COLLECTED MATERIAL
****************************************
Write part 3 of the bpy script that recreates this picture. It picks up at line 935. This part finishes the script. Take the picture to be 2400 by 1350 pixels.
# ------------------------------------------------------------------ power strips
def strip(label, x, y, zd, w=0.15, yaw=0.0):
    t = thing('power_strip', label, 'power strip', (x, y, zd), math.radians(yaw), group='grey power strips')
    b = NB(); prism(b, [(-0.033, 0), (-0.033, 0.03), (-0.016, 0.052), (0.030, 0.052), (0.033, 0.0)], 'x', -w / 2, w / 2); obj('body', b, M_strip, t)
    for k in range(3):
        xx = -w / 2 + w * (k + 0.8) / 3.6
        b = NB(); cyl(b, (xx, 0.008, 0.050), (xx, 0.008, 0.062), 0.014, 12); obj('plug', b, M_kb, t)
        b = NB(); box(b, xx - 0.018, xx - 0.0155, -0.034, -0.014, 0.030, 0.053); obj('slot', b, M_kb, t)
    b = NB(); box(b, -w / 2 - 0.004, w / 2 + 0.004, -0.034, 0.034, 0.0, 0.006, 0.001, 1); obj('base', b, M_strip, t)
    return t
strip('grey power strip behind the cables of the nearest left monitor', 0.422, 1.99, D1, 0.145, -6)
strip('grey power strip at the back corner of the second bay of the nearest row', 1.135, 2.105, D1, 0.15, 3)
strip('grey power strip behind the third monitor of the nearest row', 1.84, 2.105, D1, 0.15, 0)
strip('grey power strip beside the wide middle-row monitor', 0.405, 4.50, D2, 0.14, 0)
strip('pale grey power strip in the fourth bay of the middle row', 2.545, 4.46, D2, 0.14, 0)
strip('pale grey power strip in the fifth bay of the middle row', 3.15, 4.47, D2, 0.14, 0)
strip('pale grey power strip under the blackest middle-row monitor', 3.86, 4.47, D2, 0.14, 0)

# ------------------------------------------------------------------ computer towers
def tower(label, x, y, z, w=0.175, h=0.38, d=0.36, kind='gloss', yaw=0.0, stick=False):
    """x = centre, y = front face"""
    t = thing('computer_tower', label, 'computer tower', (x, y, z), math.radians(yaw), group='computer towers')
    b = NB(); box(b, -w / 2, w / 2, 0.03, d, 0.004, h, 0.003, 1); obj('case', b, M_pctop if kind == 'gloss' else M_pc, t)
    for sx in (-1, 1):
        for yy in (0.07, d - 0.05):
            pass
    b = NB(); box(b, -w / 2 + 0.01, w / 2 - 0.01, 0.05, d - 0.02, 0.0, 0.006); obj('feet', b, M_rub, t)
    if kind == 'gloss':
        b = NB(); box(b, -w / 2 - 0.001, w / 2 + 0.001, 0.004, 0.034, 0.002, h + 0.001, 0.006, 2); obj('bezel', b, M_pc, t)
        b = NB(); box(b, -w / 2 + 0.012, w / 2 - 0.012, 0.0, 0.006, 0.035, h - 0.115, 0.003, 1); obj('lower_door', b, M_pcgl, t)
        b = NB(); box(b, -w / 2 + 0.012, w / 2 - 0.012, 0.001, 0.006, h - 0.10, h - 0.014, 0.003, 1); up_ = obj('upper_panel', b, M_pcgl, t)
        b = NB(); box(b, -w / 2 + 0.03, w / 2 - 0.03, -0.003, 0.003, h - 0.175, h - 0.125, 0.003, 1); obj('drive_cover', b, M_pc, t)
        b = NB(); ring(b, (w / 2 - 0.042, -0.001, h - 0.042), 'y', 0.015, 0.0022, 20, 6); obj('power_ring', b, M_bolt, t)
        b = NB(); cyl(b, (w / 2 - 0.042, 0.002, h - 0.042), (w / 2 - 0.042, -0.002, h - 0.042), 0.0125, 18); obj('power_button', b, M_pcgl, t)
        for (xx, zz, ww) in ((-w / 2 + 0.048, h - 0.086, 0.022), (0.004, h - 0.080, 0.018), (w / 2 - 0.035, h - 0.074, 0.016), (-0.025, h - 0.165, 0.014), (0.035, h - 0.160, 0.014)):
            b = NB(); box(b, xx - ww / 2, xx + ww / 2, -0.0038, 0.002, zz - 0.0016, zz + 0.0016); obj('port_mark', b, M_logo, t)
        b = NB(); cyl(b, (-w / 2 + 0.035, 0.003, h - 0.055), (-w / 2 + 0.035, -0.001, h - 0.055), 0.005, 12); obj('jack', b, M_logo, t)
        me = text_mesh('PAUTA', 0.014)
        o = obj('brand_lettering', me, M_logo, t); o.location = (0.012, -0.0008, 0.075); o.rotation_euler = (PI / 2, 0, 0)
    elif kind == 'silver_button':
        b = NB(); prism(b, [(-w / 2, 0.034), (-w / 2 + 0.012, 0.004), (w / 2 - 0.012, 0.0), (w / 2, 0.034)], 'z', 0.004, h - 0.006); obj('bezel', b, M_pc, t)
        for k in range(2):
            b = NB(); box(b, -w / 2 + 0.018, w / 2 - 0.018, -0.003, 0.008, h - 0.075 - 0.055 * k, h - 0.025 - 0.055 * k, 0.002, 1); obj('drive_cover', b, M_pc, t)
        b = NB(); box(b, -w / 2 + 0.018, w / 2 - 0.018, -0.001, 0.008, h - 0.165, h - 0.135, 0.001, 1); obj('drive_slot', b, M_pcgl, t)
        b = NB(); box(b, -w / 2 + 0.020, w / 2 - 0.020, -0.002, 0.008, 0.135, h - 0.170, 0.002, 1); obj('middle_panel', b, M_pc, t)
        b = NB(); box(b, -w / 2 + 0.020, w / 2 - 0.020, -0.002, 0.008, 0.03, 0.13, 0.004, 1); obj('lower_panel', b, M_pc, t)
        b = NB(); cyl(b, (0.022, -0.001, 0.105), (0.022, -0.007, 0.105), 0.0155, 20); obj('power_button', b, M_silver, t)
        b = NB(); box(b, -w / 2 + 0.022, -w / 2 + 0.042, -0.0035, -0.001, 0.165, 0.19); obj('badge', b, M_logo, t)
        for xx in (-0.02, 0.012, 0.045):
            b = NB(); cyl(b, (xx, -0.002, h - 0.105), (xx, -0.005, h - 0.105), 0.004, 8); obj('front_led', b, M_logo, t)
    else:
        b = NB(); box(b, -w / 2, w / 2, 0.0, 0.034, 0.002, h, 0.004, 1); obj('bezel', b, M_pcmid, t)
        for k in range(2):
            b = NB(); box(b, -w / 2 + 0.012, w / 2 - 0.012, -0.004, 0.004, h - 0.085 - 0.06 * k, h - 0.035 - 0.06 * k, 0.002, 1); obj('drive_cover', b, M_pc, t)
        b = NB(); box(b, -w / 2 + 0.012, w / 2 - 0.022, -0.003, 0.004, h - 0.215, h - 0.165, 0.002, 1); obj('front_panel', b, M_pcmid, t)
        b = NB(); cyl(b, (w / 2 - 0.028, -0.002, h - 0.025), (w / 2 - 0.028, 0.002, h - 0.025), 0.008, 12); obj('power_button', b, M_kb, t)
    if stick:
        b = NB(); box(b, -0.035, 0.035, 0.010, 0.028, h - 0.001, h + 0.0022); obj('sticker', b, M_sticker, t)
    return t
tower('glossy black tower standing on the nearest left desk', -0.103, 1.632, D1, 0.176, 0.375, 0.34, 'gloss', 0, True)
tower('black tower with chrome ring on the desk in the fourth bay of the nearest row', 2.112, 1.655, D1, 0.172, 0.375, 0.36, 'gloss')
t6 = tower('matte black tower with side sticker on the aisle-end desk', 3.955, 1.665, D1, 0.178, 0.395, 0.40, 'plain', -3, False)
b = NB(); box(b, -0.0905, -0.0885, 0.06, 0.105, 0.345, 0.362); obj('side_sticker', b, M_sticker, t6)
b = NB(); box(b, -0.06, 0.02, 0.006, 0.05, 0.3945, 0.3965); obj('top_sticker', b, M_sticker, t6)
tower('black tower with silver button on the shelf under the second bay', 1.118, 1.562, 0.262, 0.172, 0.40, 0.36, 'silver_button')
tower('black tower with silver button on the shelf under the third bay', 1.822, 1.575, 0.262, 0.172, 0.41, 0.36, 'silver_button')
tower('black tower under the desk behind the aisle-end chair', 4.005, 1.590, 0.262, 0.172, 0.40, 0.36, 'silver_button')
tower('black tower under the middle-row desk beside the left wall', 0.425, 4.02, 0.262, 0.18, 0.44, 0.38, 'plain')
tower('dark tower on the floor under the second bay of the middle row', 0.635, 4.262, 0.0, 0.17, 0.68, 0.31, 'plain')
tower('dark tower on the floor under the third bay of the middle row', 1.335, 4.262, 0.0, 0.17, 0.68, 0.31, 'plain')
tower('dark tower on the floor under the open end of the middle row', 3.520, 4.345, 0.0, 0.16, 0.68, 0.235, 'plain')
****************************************
DESCRIPTION OF THE TASK
Your answer should be exactly the lines of the data above, from the first through the line containing "strip('pale grey power strip under".

OUTPUT OF THE TASK
Write part 3 of the bpy script that recreates this picture. It picks up at line 935. This part finishes the script. Take the picture to be 2400 by 1350 pixels.
# ------------------------------------------------------------------ power strips
def strip(label, x, y, zd, w=0.15, yaw=0.0):
    t = thing('power_strip', label, 'power strip', (x, y, zd), math.radians(yaw), group='grey power strips')
    b = NB(); prism(b, [(-0.033, 0), (-0.033, 0.03), (-0.016, 0.052), (0.030, 0.052), (0.033, 0.0)], 'x', -w / 2, w / 2); obj('body', b, M_strip, t)
    for k in range(3):
        xx = -w / 2 + w * (k + 0.8) / 3.6
        b = NB(); cyl(b, (xx, 0.008, 0.050), (xx, 0.008, 0.062), 0.014, 12); obj('plug', b, M_kb, t)
        b = NB(); box(b, xx - 0.018, xx - 0.0155, -0.034, -0.014, 0.030, 0.053); obj('slot', b, M_kb, t)
    b = NB(); box(b, -w / 2 - 0.004, w / 2 + 0.004, -0.034, 0.034, 0.0, 0.006, 0.001, 1); obj('base', b, M_strip, t)
    return t
strip('grey power strip behind the cables of the nearest left monitor', 0.422, 1.99, D1, 0.145, -6)
strip('grey power strip at the back corner of the second bay of the nearest row', 1.135, 2.105, D1, 0.15, 3)
strip('grey power strip behind the third monitor of the nearest row', 1.84, 2.105, D1, 0.15, 0)
strip('grey power strip beside the wide middle-row monitor', 0.405, 4.50, D2, 0.14, 0)
strip('pale grey power strip in the fourth bay of the middle row', 2.545, 4.46, D2, 0.14, 0)
strip('pale grey power strip in the fifth bay of the middle row', 3.15, 4.47, D2, 0.14, 0)
strip('pale grey power strip under the blackest middle-row monitor', 3.86, 4.47, D2, 0.14, 0)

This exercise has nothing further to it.